Lafa gelince, medyalarının verdiği gaz ile, uçuyorlar..
“Cumhur İttifakı’nı geçtik. Cumhurbaşkanı seçtirecek çoğunluğa ulaştık” diyorlar..
“Referandumda evet oyu çıkarsa, bir daha anket işi yapmam, şirketi kapatırım” diyen yüzsüzlerin, verdikleri sözleri çiğneyerek açık tuttukları anket şirketlerinin açıkladıkları palavra anket sonuçlarına bakıp, “Geliyor, gelmekte olan” diyorlar..
HDP’nin tam destek verdiği Mersin Mitingi’nde, dolduracaklarını taahhüt ettikleri alanın boşluklarını görmezden gelip, “Erdoğan’ın toplayamadığı kalabalığı biz topladık” diyorlar..

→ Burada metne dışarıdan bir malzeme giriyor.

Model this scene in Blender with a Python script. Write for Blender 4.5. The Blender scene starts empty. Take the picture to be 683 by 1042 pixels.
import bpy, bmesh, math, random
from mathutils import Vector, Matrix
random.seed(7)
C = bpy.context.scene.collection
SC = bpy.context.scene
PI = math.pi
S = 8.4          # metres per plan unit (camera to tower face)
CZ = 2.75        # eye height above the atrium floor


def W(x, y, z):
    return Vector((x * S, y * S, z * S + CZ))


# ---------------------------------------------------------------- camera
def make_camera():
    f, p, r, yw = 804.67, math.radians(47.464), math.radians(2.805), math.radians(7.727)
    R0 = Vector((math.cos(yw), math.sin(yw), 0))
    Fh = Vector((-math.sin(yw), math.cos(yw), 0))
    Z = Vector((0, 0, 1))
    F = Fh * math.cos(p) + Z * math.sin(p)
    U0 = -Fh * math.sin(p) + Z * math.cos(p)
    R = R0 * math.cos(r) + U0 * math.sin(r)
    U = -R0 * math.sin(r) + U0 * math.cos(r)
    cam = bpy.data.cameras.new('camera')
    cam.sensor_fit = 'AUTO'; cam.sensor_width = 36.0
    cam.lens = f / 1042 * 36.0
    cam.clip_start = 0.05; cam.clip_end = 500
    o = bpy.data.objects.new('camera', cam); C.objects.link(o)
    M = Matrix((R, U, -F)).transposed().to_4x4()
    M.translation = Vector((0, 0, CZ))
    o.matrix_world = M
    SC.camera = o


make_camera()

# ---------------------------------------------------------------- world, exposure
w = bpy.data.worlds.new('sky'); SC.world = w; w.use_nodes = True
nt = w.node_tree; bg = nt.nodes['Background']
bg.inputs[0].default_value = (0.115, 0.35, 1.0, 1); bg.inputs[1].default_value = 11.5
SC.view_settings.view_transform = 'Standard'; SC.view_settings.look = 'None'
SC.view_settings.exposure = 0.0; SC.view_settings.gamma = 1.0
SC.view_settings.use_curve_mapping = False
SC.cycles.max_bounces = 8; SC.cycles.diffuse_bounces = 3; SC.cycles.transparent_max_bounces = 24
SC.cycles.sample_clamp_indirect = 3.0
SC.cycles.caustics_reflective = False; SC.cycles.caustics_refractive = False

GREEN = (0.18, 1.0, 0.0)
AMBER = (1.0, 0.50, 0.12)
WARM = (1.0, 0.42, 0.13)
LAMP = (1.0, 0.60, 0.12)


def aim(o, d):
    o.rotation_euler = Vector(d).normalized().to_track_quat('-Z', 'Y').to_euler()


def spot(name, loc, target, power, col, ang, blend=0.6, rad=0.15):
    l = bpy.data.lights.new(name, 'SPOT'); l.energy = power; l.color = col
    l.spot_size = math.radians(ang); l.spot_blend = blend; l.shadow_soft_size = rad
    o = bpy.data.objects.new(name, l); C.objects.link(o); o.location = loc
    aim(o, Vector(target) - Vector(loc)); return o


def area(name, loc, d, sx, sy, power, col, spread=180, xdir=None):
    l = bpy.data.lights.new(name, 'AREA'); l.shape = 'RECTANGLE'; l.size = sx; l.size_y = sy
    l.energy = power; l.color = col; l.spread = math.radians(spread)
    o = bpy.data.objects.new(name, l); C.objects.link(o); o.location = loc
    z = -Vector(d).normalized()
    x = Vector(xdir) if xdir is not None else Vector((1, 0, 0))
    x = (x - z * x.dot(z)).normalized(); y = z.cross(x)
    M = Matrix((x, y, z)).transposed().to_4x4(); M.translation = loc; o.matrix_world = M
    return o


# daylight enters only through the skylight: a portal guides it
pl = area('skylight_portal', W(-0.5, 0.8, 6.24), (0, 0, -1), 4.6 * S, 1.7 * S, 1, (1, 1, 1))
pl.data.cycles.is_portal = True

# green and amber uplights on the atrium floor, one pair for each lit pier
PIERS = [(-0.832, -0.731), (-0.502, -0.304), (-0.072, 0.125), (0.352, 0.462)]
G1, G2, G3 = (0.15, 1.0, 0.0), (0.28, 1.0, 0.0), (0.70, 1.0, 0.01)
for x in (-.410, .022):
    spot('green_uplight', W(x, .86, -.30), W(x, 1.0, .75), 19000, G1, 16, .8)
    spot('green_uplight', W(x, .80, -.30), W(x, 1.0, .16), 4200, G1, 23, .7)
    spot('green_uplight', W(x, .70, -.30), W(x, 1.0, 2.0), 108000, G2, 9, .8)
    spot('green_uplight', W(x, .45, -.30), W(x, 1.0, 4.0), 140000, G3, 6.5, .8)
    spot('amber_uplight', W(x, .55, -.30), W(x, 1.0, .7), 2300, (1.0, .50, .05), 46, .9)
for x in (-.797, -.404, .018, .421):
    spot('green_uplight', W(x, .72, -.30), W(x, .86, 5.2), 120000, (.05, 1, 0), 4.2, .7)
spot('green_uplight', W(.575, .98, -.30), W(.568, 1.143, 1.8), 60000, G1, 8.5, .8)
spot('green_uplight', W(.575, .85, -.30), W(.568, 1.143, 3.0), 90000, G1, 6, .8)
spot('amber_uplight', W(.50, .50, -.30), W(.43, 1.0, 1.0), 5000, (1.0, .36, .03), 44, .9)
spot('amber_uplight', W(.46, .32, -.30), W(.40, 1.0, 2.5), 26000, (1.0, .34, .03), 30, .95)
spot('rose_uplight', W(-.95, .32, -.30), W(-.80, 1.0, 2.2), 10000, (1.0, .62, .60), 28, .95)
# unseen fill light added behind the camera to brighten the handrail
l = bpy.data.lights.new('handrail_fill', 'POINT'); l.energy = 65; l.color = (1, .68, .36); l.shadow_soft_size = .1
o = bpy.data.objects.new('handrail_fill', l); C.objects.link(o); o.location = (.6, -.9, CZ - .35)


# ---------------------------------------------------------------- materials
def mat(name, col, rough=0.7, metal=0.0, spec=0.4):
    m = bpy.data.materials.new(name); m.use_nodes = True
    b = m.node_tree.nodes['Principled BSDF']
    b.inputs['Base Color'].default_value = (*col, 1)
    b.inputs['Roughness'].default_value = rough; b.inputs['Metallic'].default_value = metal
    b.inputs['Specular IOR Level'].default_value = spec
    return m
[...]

Ama, tavırlarına bakıyorsunuz..
Konuşmalarına bakıyorsunuz..
Sözlerine bakıyorsunuz..
Tam bir panik havasını görüyorsunuz..
Tam bir “Kaybediyoruz, imdaaat” diye bağırışa şahit oluyorsunuz..
Dün TBMM’de Kemal Kılıçdaroğlu’nun yaptığı konuşma..
Tam bir tükenmişliğin ispatı idi.
İktidara yürüyen bir isim..
En azından kendisi, öyle inanıyorsa..
Bu kadar sinirli, bu kadar gergin olabilir mi?
Hele hele..
TBMM’de kadın milletvekillerinin de bulunduğu bir ortamda..
“İstanbul Sözleşmesi yaşatır” diye sabah akşam söylem
geliştirdikleri bir süreçte..
O “el-kol hareketi”nin anlamı da ne idi, kim izah edebilir?
Kemal Bey kendisini öyle kaptırmış ki..
Sinirlerinin harap olduğu o kadar açık ki..
“Özür dile” çağrılarını bile duymuyor.